[Data records]
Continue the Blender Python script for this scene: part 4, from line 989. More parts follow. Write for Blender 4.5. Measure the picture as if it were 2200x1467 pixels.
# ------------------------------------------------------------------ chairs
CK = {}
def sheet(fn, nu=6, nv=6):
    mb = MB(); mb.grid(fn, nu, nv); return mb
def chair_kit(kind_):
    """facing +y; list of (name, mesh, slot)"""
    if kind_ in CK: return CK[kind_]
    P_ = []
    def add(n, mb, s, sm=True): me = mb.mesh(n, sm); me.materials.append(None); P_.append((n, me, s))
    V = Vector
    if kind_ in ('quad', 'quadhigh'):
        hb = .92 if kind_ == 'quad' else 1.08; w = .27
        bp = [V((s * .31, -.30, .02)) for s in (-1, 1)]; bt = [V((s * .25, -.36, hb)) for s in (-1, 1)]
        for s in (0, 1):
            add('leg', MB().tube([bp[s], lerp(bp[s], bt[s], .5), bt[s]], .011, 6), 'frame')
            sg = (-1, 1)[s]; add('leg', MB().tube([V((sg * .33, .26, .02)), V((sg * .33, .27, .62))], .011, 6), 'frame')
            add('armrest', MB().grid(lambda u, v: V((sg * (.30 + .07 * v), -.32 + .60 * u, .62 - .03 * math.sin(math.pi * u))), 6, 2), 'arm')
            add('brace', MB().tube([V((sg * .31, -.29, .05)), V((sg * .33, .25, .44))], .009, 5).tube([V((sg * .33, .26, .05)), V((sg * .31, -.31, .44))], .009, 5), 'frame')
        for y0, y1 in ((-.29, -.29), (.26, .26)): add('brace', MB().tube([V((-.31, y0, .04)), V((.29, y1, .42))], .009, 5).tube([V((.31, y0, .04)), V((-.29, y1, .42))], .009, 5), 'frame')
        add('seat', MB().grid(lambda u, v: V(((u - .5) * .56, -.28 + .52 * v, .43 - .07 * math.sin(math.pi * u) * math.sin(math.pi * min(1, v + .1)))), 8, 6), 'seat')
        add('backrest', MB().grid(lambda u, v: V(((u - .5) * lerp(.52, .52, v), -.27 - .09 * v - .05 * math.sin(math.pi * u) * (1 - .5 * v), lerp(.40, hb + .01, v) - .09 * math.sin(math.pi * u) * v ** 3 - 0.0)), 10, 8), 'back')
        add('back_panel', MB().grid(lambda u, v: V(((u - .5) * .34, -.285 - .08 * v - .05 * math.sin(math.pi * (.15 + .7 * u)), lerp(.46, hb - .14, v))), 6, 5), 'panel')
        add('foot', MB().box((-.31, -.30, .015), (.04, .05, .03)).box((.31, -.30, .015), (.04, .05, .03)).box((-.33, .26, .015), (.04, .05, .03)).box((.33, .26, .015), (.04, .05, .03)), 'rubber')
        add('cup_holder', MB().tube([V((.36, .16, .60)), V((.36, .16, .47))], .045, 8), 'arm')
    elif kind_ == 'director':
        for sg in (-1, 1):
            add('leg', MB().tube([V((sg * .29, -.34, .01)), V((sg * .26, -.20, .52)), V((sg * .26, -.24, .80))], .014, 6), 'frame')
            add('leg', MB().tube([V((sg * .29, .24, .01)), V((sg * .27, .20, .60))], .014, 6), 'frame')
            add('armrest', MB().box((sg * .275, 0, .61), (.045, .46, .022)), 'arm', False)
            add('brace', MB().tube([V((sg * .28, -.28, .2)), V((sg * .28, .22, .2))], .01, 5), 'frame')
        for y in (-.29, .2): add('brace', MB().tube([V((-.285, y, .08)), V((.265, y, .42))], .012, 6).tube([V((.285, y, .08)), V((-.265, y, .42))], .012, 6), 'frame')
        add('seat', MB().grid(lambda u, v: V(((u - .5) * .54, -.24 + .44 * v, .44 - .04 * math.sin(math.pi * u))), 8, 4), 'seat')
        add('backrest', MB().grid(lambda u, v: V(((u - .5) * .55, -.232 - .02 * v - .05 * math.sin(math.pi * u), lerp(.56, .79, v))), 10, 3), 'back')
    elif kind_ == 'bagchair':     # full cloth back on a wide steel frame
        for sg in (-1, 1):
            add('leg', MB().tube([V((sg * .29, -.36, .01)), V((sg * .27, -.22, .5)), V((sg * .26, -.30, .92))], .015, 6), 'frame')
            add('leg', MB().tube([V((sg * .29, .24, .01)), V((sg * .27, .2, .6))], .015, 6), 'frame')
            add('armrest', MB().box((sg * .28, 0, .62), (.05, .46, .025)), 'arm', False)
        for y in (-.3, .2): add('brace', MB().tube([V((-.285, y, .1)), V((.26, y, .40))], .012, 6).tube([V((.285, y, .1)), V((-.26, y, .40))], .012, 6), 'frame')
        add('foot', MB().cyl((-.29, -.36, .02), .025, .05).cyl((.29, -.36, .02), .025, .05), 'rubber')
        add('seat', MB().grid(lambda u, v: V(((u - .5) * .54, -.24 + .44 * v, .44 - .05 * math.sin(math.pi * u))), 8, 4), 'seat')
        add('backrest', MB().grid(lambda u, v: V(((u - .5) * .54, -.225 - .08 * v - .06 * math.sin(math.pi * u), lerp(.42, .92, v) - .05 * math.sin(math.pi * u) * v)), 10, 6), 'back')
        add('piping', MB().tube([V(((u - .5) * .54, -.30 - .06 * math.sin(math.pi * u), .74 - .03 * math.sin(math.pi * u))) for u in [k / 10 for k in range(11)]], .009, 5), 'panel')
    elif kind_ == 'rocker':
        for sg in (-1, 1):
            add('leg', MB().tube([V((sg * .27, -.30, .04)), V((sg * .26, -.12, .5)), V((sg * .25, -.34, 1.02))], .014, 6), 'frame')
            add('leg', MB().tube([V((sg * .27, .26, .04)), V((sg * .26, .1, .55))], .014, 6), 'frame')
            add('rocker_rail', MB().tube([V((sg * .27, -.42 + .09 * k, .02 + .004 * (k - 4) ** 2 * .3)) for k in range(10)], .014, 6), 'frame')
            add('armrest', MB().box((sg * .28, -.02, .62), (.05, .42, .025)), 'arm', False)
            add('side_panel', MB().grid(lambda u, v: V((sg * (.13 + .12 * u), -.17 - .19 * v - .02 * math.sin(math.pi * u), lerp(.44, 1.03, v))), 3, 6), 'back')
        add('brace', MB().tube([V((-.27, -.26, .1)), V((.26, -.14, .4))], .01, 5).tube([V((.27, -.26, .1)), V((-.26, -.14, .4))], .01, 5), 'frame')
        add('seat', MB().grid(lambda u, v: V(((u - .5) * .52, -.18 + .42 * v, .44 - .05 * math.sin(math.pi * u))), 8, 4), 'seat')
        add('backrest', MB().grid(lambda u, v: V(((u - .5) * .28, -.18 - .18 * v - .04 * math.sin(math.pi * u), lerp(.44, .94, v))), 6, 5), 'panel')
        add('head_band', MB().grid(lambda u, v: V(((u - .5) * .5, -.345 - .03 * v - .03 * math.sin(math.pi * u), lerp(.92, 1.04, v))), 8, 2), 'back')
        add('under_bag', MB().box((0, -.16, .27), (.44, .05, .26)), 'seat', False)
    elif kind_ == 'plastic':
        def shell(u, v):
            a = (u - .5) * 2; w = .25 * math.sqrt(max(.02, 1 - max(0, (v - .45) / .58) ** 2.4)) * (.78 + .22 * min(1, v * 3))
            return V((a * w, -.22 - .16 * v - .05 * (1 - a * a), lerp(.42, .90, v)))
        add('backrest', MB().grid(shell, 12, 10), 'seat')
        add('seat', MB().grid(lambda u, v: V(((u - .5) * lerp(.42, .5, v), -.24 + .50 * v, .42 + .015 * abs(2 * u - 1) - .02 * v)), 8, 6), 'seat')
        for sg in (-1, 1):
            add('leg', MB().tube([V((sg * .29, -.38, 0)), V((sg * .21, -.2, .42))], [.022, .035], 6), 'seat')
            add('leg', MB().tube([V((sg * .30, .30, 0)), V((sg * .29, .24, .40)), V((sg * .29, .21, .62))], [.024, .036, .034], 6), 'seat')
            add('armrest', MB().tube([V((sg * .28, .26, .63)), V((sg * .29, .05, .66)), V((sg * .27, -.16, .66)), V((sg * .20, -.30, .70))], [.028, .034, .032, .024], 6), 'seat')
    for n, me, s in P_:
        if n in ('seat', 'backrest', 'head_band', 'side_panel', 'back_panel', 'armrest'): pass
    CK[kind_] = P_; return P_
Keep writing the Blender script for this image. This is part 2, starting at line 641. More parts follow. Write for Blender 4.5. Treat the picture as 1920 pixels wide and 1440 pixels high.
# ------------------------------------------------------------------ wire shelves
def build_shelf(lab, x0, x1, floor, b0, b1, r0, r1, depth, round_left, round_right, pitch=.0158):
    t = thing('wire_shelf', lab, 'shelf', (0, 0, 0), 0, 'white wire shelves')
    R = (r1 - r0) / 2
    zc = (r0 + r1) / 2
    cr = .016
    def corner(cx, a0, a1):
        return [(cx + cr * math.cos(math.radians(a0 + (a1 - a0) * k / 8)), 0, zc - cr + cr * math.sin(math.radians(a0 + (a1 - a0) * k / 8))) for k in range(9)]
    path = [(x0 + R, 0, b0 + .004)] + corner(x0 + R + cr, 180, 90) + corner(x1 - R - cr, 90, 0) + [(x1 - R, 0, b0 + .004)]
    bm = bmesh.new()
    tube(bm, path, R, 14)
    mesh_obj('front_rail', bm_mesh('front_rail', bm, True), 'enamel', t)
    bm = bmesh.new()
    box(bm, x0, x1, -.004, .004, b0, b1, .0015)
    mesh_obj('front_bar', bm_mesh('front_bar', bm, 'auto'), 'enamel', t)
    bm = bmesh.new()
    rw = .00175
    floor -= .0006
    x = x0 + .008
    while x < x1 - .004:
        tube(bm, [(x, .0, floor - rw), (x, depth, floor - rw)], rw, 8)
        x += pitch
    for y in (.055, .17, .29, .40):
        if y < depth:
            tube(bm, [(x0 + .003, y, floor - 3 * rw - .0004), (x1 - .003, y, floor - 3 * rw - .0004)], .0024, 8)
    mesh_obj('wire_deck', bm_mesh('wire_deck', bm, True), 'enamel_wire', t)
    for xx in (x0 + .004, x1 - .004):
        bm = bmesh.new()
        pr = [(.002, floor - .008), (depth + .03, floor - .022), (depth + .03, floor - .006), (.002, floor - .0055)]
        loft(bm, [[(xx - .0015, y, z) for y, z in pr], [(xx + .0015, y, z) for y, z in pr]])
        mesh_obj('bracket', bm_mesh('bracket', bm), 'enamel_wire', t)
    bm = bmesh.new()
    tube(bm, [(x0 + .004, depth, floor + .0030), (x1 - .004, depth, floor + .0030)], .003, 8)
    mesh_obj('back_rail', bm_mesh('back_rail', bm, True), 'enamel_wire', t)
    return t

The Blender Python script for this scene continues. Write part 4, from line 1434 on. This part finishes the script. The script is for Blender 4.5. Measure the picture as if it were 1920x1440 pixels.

» **WORK INSTRUCTIONS**:
Show each line of the data that contains the string "picture".

» **OUTPUT BELOW**:
Continue the Blender Python script for this scene: part 4, from line 989. More parts follow. Write for Blender 4.5. Measure the picture as if it were 2200x1467 pixels.
Keep writing the Blender script for this image. This is part 2, starting at line 641. More parts follow. Write for Blender 4.5. Treat the picture as 1920 pixels wide and 1440 pixels high.
The Blender Python script for this scene continues. Write part 4, from line 1434 on. This part finishes the script. The script is for Blender 4.5. Measure the picture as if it were 1920x1440 pixels.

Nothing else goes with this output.